The State Government, after receiving certain reports, has carried out extensive consultations with civil engineering, and irrigation experts on the steps to be taken in the event of any serious problem on account of seepages in the Koyna dam.

The Koyna dam has a water hold of around 100 tmcft. One of the large dams in the country, the water stored in it is largely used for power generation apart from irrigation.

The Minister for Major and Medium Irrigation, Mr. H. K. Patil, who has chaired the meetings with experts in the field, told The Hindu here that the State Government would like to convey its anxiety to the Central Water Commission. Downstream of the Koyna were major irrigation projects such as the Alamatti (storage of around 120 tmcft.), the Narayanpur dam (30 tmcft.), the Nagarjuna Sagar (around 250 tmcft.), and the Srisailam Project (around 300 tmcft.). All these dams would be in danger if the Koyna dam burst, he added.

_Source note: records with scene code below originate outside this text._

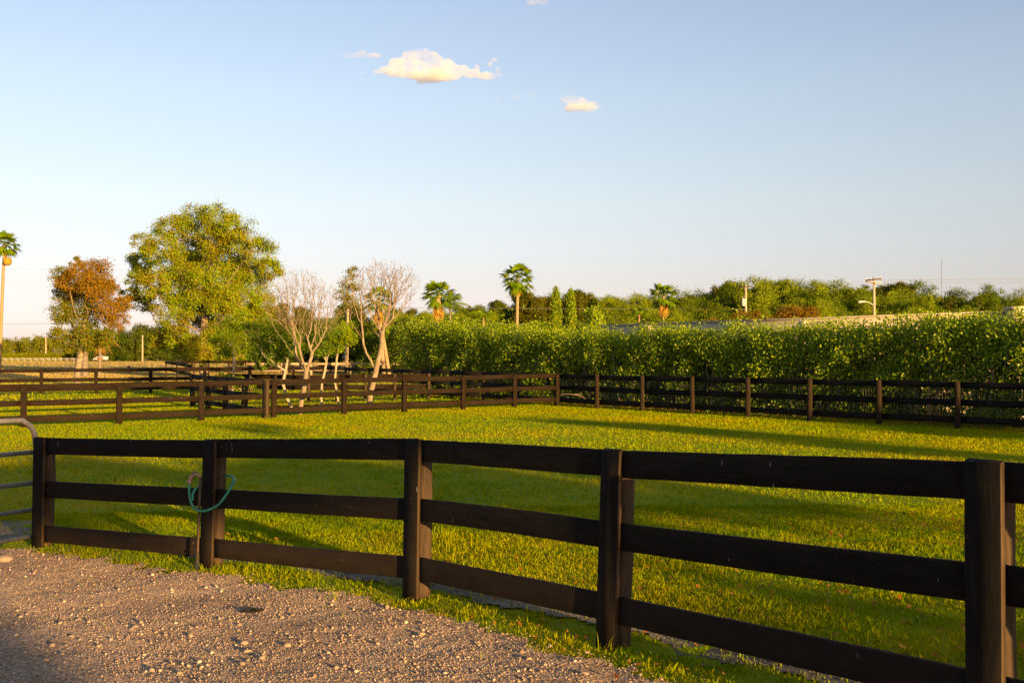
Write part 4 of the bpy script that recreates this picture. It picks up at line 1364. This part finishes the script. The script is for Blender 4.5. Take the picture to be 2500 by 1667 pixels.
LB = {'round': "bushy mid green tree in the woodland skyline beyond the hedge", 'pale': "bright yellow green tree in the woodland skyline beyond the hedge",
      'dull': "narrow dull olive tree in the woodland skyline beyond the hedge", 'rust': "spreading rust brown tree in front of the woodland",
      'bush': "low green bush at the foot of the woodland beyond the hedge"}
belt = [('round', 1005, 772, 118), ('pale', 1050, 768, 112), ('round', 1105, 750, 120), ('dull', 1150, 745, 125), ('round', 1175, 752, 118), ('dull', 1228, 736, 128),
        ('dull', 1290, 706, 115), ('dull', 1268, 745, 118), ('dull', 1320, 718, 118), ('round', 1345, 742, 125), ('pale', 1378, 722, 120), ('dull', 1415, 708, 118), ('dull', 1440, 745, 122), ('dull', 1452, 735, 125),
        ('pale', 1500, 722, 118), ('round', 1545, 735, 122), ('round', 1590, 742, 126), ('dull', 1640, 735, 128), ('round', 1672, 712, 122), ('round', 1710, 716, 124),
        ('dull', 1735, 725, 128), ('dull', 1765, 690, 124), ('round', 1795, 708, 126), ('pale', 1848, 684, 120), ('round', 1880, 698, 122), ('pale', 1925, 692, 118),
        ('round', 1965, 690, 116), ('round', 2010, 696, 118), ('dull', 2062, 702, 126), ('round', 2098, 694, 122), ('dull', 2165, 690, 128), ('dull', 2190, 692, 124),
        ('round', 2150, 712, 116), ('pale', 2215, 722, 112), ('round', 2255, 716, 118), ('dull', 2300, 724, 126), ('round', 2345, 710, 120), ('dull', 2375, 722, 124),
        ('dull', 2402, 714, 124), ('round', 2440, 722, 118), ('dull', 2485, 722, 122), ('round', 2530, 716, 120), ('round', 2575, 720, 118), ('pale', 970, 770, 112),
        ('round', 1475, 752, 110), ('pale', 1625, 758, 108), ('round', 1690, 752, 108), ('round', 1890, 735, 106), ('pale', 1980, 740, 106), ('round', 2070, 750, 108),
        ('round', 2230, 755, 108), ('pale', 2310, 752, 108), ('round', 2420, 755, 106),
        ('round', 1085, 768, 122), ('pale', 1140, 765, 118), ('round', 1200, 758, 122), ('round', 1260, 752, 124), ('dull', 1310, 735, 124), ('round', 1420, 735, 124), ('pale', 1470, 735, 122),
        ('round', 1520, 728, 126), ('round', 1570, 738, 120), ('pale', 1610, 742, 120), ('dull', 1655, 722, 126), ('round', 1750, 712, 128), ('round', 1820, 702, 128), ('pale', 1865, 690, 124), ('round', 1945, 694, 124),
        ('round', 2040, 715, 126), ('pale', 2120, 706, 120), ('round', 2180, 702, 130), ('round', 2235, 728, 122), ('dull', 2280, 730, 122), ('round', 2320, 722, 124), ('round', 2460, 728, 122), ('pale', 2500, 735, 116)]
for kd, px, top, d in belt:
    put(kd, px, top - 7, d, qw.uniform(.8, 1.1), LB[kd] if kd != 'dull' or True else None, "trees in the woodland beyond the hedge")
put('rust', 1895, 742, 100, 1.15, "spreading rust brown tree right of the pole with the transformer", None)
put('rust', 1830, 768, 98, .9, "low rust brown tree at the foot of the pole with the transformer", None)
put('rust', 1760, 775, 98, .7, "small rust brown bush behind the pale wall", None)
for px in range(1010, 2560, 62):
    put('bush', px + qw.uniform(-18, 18), 790 + qw.uniform(-14, 12), 100 + qw.uniform(-6, 6), qw.uniform(1.0, 1.6), LB['bush'], "bushes at the foot of the woodland")
# taller leafy shoots just behind the hedge
sapling("small leafy tree poking above the hedge right of the cypresses", 58, [(1446, 950), (1446, 900), (1447, 850), (1448, 800)],
        [(1440, 765, 16), (1458, 775, 18), (1445, 795, 20), (1470, 795, 14), (1455, 755, 10)], 1500, .16, M['leaf_hedge_top'], 46, .06)
# darker trees seen between and behind the bare trees
for kd, px, top, d in (('round', 610, 742, 112), ('round', 655, 735, 118), ('dull', 700, 770, 122), ('round', 745, 778, 120), ('pale', 790, 775, 116), ('round', 850, 768, 120),
                       ('pale', 905, 775, 112), ('round', 950, 778, 118), ('dull', 830, 790, 130), ('dull', 985, 745, 126), ('round', 560, 790, 126), ('round', 700, 800, 104), ('dull', 680, 735, 112), ('dull', 735, 742, 112), ('dull', 870, 735, 114), ('round', 800, 760, 112)):
    put(kd, px, top, d, qw.uniform(.8, 1.0), "dense green tree in the shaded wood behind the bare trees", "trees in the shaded wood behind the bare trees")

# far woods on the left
def far_proto(seed, mat, hgt, wide, name="far_tree", bare=False):
    q = np.random.default_rng(seed)
    cl = [((q.normal(0, wide * .5), q.normal(0, wide * .4), q.uniform(.18, .86) * hgt), (q.uniform(.16, .28) * hgt,) * 3, 0) for _ in range(16)]
    cl = [(np.clip(np.array(c), (-wide, -wide, .1 * hgt), (wide, wide, hgt * .9)), r, m_) for c, r, m_ in cl]
    tr = [np.array((0, 0, -.4)), np.array((.2, 0, hgt * .25)), np.array((0, 0, hgt * .5)), np.array((0, 0, hgt * .7))]
    return tree(name, "proto", "tree", (0, 0, 0), tr, cl, q, 5200, 12, .75, [mat], M['bark_grey'], .06, .35, sig=.26, limbs=.4)


fp = {'g': [far_proto(301, M['leaf_far'], 12, 6), far_proto(302, M['leaf_far'], 12, 6.5)],
      'd': [far_proto(303, M['leaf_far_dark'], 12, 4.5), far_proto(304, M['leaf_far_dark'], 12, 5)]}


def putfar(kd, px, top, d, w, label, group):
    pr = fp[kd][qw.randrange(2)]; b = onground(px, d); s = (W(px, top, d)[2] - b[2]) / 12.6
    if pr.name not in used:
        used.add(pr.name); pr.location = b; pr.scale = (s * w, s * w, s); pr['label'] = label; pr['group'] = group; return
    dup(pr, b, qw.uniform(0, 6.28), (s * w, s * w, s), label, group)


for px, top, w in ((-30, 822, 1.1), (15, 826, 1.1), (40, 832, 1.1), (75, 818, 1.2), (100, 822, 1.0), (130, 824, 1.1), (165, 832, 1.0), (55, 848, 1.0), (25, 850, 1), (190, 838, 1.0), (120, 848, 1), (160, 850, 1)):
    putfar('g', px, top, 460 + qw.uniform(-12, 12), w, "distant yellow green tree on the left skyline above the clipped hedge", "distant trees on the left skyline")
for px, top, w in ((275, 822, 1.0), (300, 808, 1.0), (325, 795, .9), (342, 790, .8), (365, 792, .9), (390, 800, 1.0), (420, 806, 1.0), (455, 812, 1.0), (235, 832, 1.0), (215, 836, 1), (310, 835, 1.1), (345, 835, 1.1), (385, 835, 1.1),
                   (500, 815, 1), (545, 815, 1), (270, 845, 1), (590, 815, 1)):
    putfar('d', px, top, 400 + qw.uniform(-12, 12), w, "distant dark tree of the grove between red-leaved and tall green tree", "distant dark grove")
# clipped hedge far off
q = np.random.default_rng(310)
mb = MB(); n = 9000
hx = q.uniform(-60, 198, n); hd = 431 + q.uniform(0, 3, n)
xw = (hx - CX) / F * hd; zz = q.uniform(0, 1, n) ** .8 * 2.9
P_ = np.stack((xw, np.where(q.uniform(0, 1, n) < .7, 430.5, hd), G(xw, hd) + zz), -1)
mb.add(*leaf_quads(P_, .9, q, .3, .7))
b = onground(80, 431)
tag(obj("clipped_hedge", mb, M['leaf_far'], loc=b), "low level clipped green hedge behind the far white fence", "hedge")

# ------------------------------------------------------------------ utility poles, wires, mast, stump, truck
def pole_pts(px, top, d, r=.15):
    b = onground(px, d); t = W(px - 1.5, top, d)
    return b, t


b, t = pole_pts(2135, 677, 108)
pl = thing("utility_pole", "wooden utility pole with two crossarms and a street light", "utility pole", b)
mb = MB(); mb.tube([b - UP * .3, (b + t) / 2, t], [.17, .145, .115], 12); obj("pole", mb, M['pole'], pl, smooth=True)
def bar(name, a, c, r, mat, par):
    a, c = np.asarray(a), np.asarray(c); dd = unit(c - a); s = unit(np.cross(dd, UP)); mb = MB()
    mb.box((a + c) / 2, dd, s, np.cross(s, dd), np.linalg.norm(c - a) / 2, r, r); obj(name, mb, mat, par)
D2 = 107.8
bar("crossarm", W(2114, 684.5, D2), W(2152, 680, D2), .07, M['dark_wood'], pl)
bar("crossarm", W(2113, 687.5, D2 - .1), W(2153, 690, D2 - .1), .06, M['pole'], pl)
bar("brace", W(2125, 690, D2 - .2), W(2133, 697, D2 - .1), .03, M['pole'], pl)
bar("brace", W(2142, 690, D2 - .2), W(2134, 697, D2 - .1), .03, M['pole'], pl)
for px in (2116, 2126, 2142, 2151):
    mb = MB(); c = W(px, 683 - (px - 2116) * .11, D2); mb.lathe(c, [(.03, 0), (.05, .05), (.03, .1), (.05, .14), (.02, .2)], 8); obj("insulator", mb, M['metal_white'], pl, smooth=True)
mb = MB(); mb.tube(catmull([W(2131, 744, D2 + .1), W(2124, 739.5, D2), W(2117, 737, D2), W(2109, 736.3, D2)], 5), .035, 8); obj("lamp_arm", mb, M['metal_white'], pl, smooth=True)
mb = MB()
c0, c1 = W(2094.5, 737.5, D2), W(2112, 736.3, D2); dd = unit(c1 - c0)
mb.tube([c0, c0 + dd * .06, c0 + dd * .22, c0 + dd * .42, c0 + dd * .50, c1], [.02, .09, .12, .09, .075, .07], 10); obj("lamp_head", mb, M['metal_white'], pl, smooth=True)
b, t = pole_pts(1822, 696, 108)
p2 = thing("utility_pole", "wooden utility pole carrying a white transformer can", "utility pole", b)
mb = MB(); mb.tube([b - UP * .3, (b + t) / 2, t], [.15, .13, .10], 12); obj("pole", mb, M['pole'], p2, smooth=True)
bar("crossarm", W(1805, 702, D2), W(1836, 698, D2), .05, M['dark_wood'], p2)
mb = MB(); c = W(1815, 747, D2 - .1); mb.lathe(c, [(.15, 0), (.19, .03), (.19, .62), (.20, .64), (.17, .70), (.05, .74)], 14)
mb.tube([c + UP * .7 + np.array((-.08, 0, 0)), c + UP * .95 + np.array((-.08, 0, 0))], [.03, .02], 8); obj("transformer", mb, M['metal_white'], p2, smooth=True)


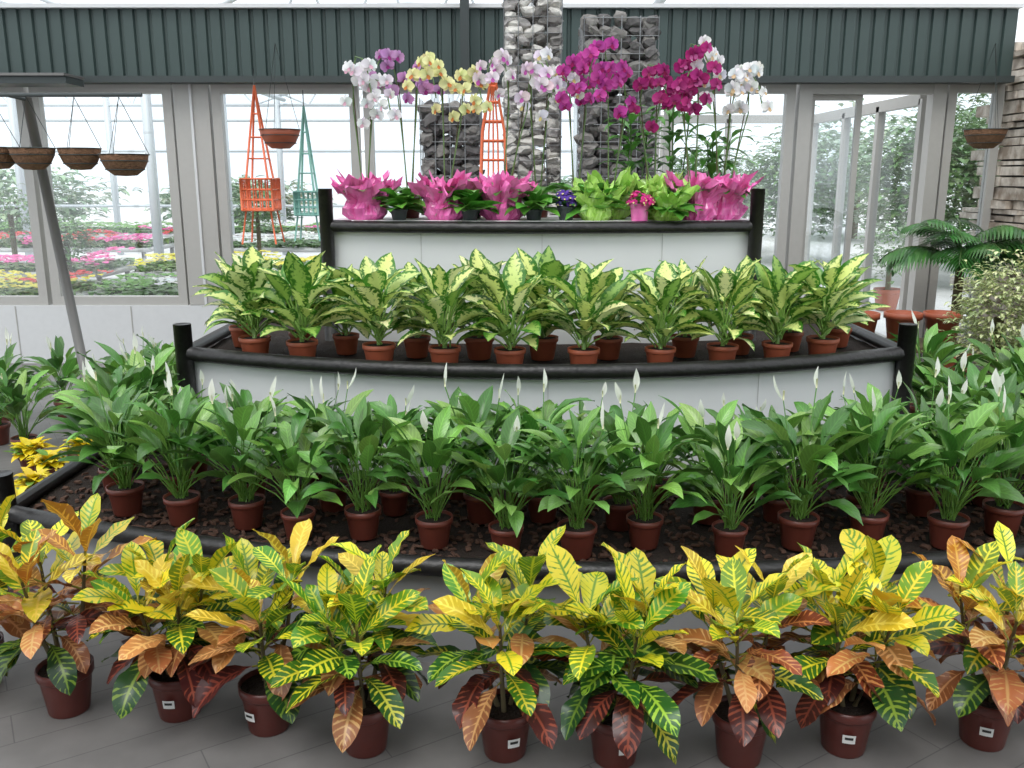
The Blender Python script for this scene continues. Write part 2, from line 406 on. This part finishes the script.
def orchid_mesh(seed,col,lip,wrap,H=.78,nsp=2,nf=9,lean=0):
    R.seed(seed); m=MB()
    if wrap: wrapmesh(m,wrap,seed)
    else: m.pot(.065,.12,'terracotta_plastic')
    for i in range(11):
        az=i*2.4+R.random()*.5
        A=jit((.09,.28,.045),.3)
        m.leaf((0,0,.09),az,rad(R.uniform(35,72)),rad(R.uniform(-30,10)),R.uniform(.15,.22),.038,P_ORC,A,tuple(c*1.5 for c in A),'green_leaf',fold=.3,roll=R.uniform(-.2,.2))
    for s_ in range(nsp):
        ox=(s_-.5*(nsp-1))*.09+lean*.1; sg=(1 if s_ else -1) if nsp>1 else R.choice((-1,1))
        if R.random()<.3: sg=-sg
        h=H*(1.02 if s_==0 else R.uniform(.86,.98))
        pts=[Vector((ox*.2,.01,.12)),Vector((ox*.6,.02,h*.45)),Vector((ox,.02,h*.70)),Vector((ox+.01*sg,0,h*.87)),Vector((ox+.03*sg,-.04,h)),Vector((ox+.07*sg,-.08,h*.98)),Vector((ox+.10*sg,-.11,h*.89)),Vector((ox+.115*sg,-.13,h*.77))]
        m.tube(pts,.0035,'green_leaf',5,(.12,.22,.06),(.12,.22,.06),False)
        m.tube([(ox*.3,.03,.12),(ox,.03,h*.85)],.003,'woody_stem',4)
        for k in range(nf):
            t=2.1+(len(pts)-1-2.1)*(k+.5)/nf; i0=min(len(pts)-2,int(t)); c0=pts[i0].lerp(pts[i0+1],t-i0)
            side=1 if k%2 else -1
            c=c0+Vector((side*R.uniform(.015,.045),-.035+R.uniform(-.02,.03),R.uniform(-.06,.02)))
            oflower(m,c,Vector((side*R.uniform(0,.9),-1,R.uniform(-.4,.3))),R.uniform(.064,.088),col,lip)
            m.tube([c+Vector((0,.005,0)),c0],.0015,'green_leaf',3,(.12,.22,.06),(.12,.22,.06),False)
    return m.mesh('orchid_mesh_%d'%seed)
WH=(.84,.82,.85); PU=(.55,.28,.54); YE=(.80,.78,.40); MG=(.52,.06,.34); DM_=(.38,.02,.17); PK=(.80,.68,.76)
orch=[(-.75,4.68,WH,(.7,.4,.5),'pink_cellophane',.77,2,10,0),(-.54,4.84,PU,(.3,.02,.2),None,.80,2,9,0),(-.34,4.66,YE,(.6,.2,.05),'pink_cellophane',.77,2,11,.4),
 (-.05,4.66,PK,(.5,.1,.4),'pink_cellophane',.79,2,9,.8),(.14,4.90,WH,(.6,.5,.2),None,.80,2,8,0),
 (.34,4.86,MG,(.3,0,.1),None,.80,2,9,0),(.50,4.72,MG,(.3,0,.1),'green_cellophane',.82,2,9,.3),(.74,4.74,DM_,(.2,0,.05),'green_cellophane',.74,2,9,-.5),
 (.93,4.64,DM_,(.5,.1,.3),'pink_cellophane',.82,2,10,-.5),(1.08,4.70,WH,(.7,.5,.3),'pink_cellophane',.82,3,10,.2)]
for i,(x,y,c,l,w,h,ns,nf,ln) in enumerate(orch):
    place(orchid_mesh(700+i,c,l,w,h,ns,nf,ln),'potted_orchid',(x,y,Z1+.0))
def small_flowering(seed,col,wrap=None,n=26,r=.07):
    R.seed(seed); m=MB()
    if wrap: m.lathe([(.001,0),(.04,0),(.045,.06),(.06,.085)],wrap,20); m.lathe([(.045,.06),(.001,.065)],'potting_soil',14)
    else: m.pot(.045,.07,'dark_steel')
    for i in range(16):
        A=jit((.05,.2,.03)); m.leaf((0,0,.065),i*2.4,rad(R.uniform(20,70)),rad(R.uniform(-30,10)),R.uniform(.07,.11),.022,P_SPA,A,A,'green_leaf',nu=2,nv=5)
    for i in range(n):
        d=Vector((R.uniform(-1,1),R.uniform(-1,.5),R.uniform(0,1))).normalized()
        oflower(m,Vector((0,0,.08))+d*r*R.uniform(.6,1),d+Vector((0,-.6,.1)),.035,col,(.8,.7,.3))
    return m.mesh('small_flowering_%d'%seed)
place(small_flowering(801,(.12,.05,.38)),'african_violet_pot',(.27,4.58,Z1))
place(small_flowering(802,(.75,.04,.30),'pink_cellophane'),'pink_kalanchoe_pot',(.63,4.52,Z1))
def foliage_pot(seed,L=.2,wrap=None):
    R.seed(seed); m=MB()
    if wrap: wrapmesh(m,wrap,seed,.8)
    else: m.pot(.045,.055,'dark_steel')
    for i in range(32):
        A=jit((.10,.30,.04),.3); m.leaf((0,0,.05),i*2.4,rad(R.uniform(0,80)),rad(R.uniform(-45,20)),R.uniform(.7,1)*L,L*.26,P_DIE,A,tuple(c*1.5 for c in A),'green_leaf',roll=R.uniform(-.3,.3),pet=.04)
    return m.mesh('foliage_%d'%seed)
for i,(x,y,wr) in enumerate([(-.57,4.62,None),(-.2,4.84,None),(.11,4.60,None),(.42,4.60,'green_cellophane'),(.78,4.56,'green_cellophane'),(1.0,4.94,None),(-.21,4.58,None)]):
    place(foliage_pot(820+i,.16,wr),'foliage_plant',(x,y,Z1))
def tall_foliage(seed,H):
    R.seed(seed); m=MB(); m.pot(.06,.1,'dark_steel')
    for s_ in range(3):
        a=s_*2.1; q=Vector((math.cos(a)*.03,math.sin(a)*.03,.09)); tp=Vector((math.cos(a)*.07,math.sin(a)*.07,H))
        m.tube([q,tp],.004,'green_leaf',5,(.1,.2,.05),(.1,.2,.05))
        for i in range(11):
            A=jit((.08,.24,.035)); m.leaf(q.lerp(tp,.3+.7*i/10),i*2.4+s_,rad(R.uniform(20,70)),rad(R.uniform(-50,0)),R.uniform(.13,.20),.028,P_DIE,A,tuple(c*1.5 for c in A),'green_leaf',nu=2,nv=5,pet=.02)
    return m.mesh('tall_foliage_%d'%seed)
for i,(x,y,h) in enumerate([(.66,4.99,.5),(.88,4.99,.58),(1.09,4.96,.40)]): place(tall_foliage(850+i,h),'upright_foliage_plant',(x,y,Z1))

# ------------------------------------------------------------------ tiered stand
stand=empty('tiered_display_stand')
def tier(tag,xc,hw,fn,yb,zt,zb,soil,railr,postr,posttop,zrail,postbot,pm='white_panel'):
    n=36; xs=[xc-hw+2*hw*i/n for i in range(n+1)]
    m=MB()
    for i in range(n):
        a=[m.vert((xs[i],fn(xs[i])+.03,zb)),m.vert((xs[i+1],fn(xs[i+1])+.03,zb)),m.vert((xs[i+1],fn(xs[i+1])+.03,zrail)),m.vert((xs[i],fn(xs[i])+.03,zrail))]
        m.face(a,pm)
    for x in (xs[0],xs[-1]):
        y0=fn(x)+.03
        a=[m.vert((x,y0,zb)),m.vert((x,yb,zb)),m.vert((x,yb,zrail)),m.vert((x,y0,zrail))]; m.face(a,pm)
    a=[m.vert((xs[0],yb,zb)),m.vert((xs[-1],yb,zb)),m.vert((xs[-1],yb,zrail)),m.vert((xs[0],yb,zrail))]; m.face(a,pm)
    for i in range(8,n,10):
        m.box((xs[i],fn(xs[i])+.0285,(zb+zrail)/2),(.003,.004,zrail-zb-.002),'panel_seam')
    m.obj('panels_'+tag,parent=stand,smooth=False)
    s=MB(); ny=24
    for i in range(n+1):
        y0=fn(xs[i])+.035
        for j in range(ny+1):
            y=y0+(yb-y0)*j/ny
            z=zt+(0 if not soil else -.008+.008*noise.noise(Vector((xs[i]*9,y*9,0))))
            s.vert((xs[i],y,z))
    for i in range(n):
        for j in range(ny):
            q=i*(ny+1)+j; s.face((q,q+ny+1,q+ny+2,q+1),'potting_soil' if soil else 'white_shelf')
    s.obj('bed_'+tag,parent=stand)
    r=MB()
    r.tube([(x,fn(x),zrail) for x in xs],railr,'black_log',10)
    for x in (xs[0],xs[-1]):
        y0=fn(x)
        r.tube([(x,y0,zrail),(x,yb,zrail)],railr*.85,'black_log',10)
        r.tube([(x,y0-.01,postbot),(x,y0-.01,posttop)],postr,'black_log',12)
    r.obj('rails_'+tag,parent=stand)
tier('lower',.45,2.36,T3,5.4,Z3,0,True,.033,.045,.52,.365,0,'shade_tinted_base_panel')
tier('middle',.15,1.64,T2,5.35,Z2,Z3-.02,True,.033,.04,.95,.815,Z3-.01)
tier('upper',.147,1.075,T1,5.15,Z1,Z2-.02,False,.028,.035,1.54,1.355,Z2-.01)
R.seed(5); m=MB()
for k in range(1800):
    x=R.uniform(-1.85,2.7); y=T3(x)+R.uniform(.06,.85)
    c=Vector((x,y,Z3-.002+R.random()*.006)); rot=Matrix.Rotation(R.random()*6.28,3,'Z')@Matrix.Rotation(R.uniform(-.4,.4),3,'X')
    l,w,h=R.uniform(.006,.018),R.uniform(.004,.010),.004
    i0=len(m.v)
    for a in (-1,1):
        for b in (-1,1):
            for d in (-1,1): m.vert(c+rot@Vector((a*l*(1-.2*d),b*w*(1+.2*a),d*h)))
    for q in ((0,1,3,2),(4,6,7,5),(0,4,5,1),(2,3,7,6),(0,2,6,4),(1,5,7,3)): m.face([i0+z for z in q],'bark_chip')
m.obj('bark_mulch',smooth=False,parent=stand)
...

In recent years, Mr. Patil said the Karnataka Government had spent around Rs. 7,000 crores on the Upper Krishna Projects alone. There were also several projects underway, including the Hippargi Barrage, which was the first dam across the Krishna in the State, and the Jurala project further downstream in Andhra Pradesh. ``Sharing of waters of inter-State rivers and a dispute therein is one thing but avoidance of a national calamity is another. The States concerned should put their heads together and avert such a disaster,'' he said.

Mr. B. C. Angadi and Capt. S. Raja Rao, former Irrigation Secretaries to the Government, who have been consulted on the Koyna seepage issue said that attending to the major cracks in the Koyna dam could be one thing, but there was also a need for a discussion on whether there could be a dam in an earthquake zone. Originally, the Deccan Plateau was considered an ``earthquake trap'' (free from quakes) but the Koyna earthquake in 1967 and the recent one at Latur had surprised seismologists and geologists. ``Compared to the repairs undertaken to the Koyna dam in the late Sixties and early Seventies, we do have very advanced technology in attending to such cracks,'' they said.

The two top irrigation engineers have suggested that there should be an immediate survey of the Koyna dam for its structural stability, besides a dam burst analysis, including the steps to be taken in the event of a dam burst. ``It may be a sensitive matter, but expertise has to be pooled in and utilised in national interest. The lower riparian States and the Central Water Commission should be involved in avoiding what could possibly turn out to be a calamity of the worst kind.''

Incidentally, Maharashtra and Andhra Pradesh had opposed the Alamatti and the Narayanapur dams on the ground that the design was not earthquake proof.